#### [Instructions for the task]
Please output exactly the lines of the material from the first through the line containing "from mathutils import Vector, Matrix", and nothing more.

#### [Records to process]
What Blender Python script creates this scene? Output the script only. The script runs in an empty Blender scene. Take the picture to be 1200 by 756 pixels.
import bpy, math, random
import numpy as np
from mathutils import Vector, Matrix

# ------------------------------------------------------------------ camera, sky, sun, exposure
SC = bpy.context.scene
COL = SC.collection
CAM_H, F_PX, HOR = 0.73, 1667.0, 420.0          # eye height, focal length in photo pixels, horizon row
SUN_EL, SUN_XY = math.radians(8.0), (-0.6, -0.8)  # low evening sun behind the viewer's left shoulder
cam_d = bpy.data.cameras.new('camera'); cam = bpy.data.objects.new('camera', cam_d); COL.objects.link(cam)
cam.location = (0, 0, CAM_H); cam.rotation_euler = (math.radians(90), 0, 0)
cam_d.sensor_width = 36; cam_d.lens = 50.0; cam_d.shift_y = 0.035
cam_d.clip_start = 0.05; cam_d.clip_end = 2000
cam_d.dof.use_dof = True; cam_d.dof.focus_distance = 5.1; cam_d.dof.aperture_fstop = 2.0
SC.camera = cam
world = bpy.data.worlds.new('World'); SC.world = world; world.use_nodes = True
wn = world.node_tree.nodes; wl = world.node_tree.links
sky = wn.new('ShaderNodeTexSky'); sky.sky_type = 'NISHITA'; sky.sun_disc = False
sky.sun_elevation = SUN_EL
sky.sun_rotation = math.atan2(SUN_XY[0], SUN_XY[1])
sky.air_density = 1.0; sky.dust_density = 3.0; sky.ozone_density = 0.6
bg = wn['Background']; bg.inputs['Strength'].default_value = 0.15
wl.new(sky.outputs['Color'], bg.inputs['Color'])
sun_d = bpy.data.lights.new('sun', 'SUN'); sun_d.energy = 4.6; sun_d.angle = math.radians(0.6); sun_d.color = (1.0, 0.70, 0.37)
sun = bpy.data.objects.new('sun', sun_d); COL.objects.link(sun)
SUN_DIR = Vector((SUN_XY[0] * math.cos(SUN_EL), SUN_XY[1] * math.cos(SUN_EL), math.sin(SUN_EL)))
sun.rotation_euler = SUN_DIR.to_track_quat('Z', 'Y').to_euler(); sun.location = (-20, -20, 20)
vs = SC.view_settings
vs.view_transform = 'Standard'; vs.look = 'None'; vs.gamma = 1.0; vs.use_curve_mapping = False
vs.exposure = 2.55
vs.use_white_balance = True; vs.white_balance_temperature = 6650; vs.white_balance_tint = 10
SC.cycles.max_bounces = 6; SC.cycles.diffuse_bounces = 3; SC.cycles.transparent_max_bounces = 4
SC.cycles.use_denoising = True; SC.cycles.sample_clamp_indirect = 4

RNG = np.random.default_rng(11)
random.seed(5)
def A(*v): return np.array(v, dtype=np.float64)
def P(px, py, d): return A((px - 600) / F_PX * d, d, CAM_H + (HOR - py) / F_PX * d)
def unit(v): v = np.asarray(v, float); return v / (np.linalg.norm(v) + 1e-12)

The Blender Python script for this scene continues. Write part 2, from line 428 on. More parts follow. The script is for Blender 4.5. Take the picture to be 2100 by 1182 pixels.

#### [Full answer]
What Blender Python script creates this scene? Output the script only. The script runs in an empty Blender scene. Take the picture to be 1200 by 756 pixels.
import bpy, math, random
import numpy as np
from mathutils import Vector, Matrix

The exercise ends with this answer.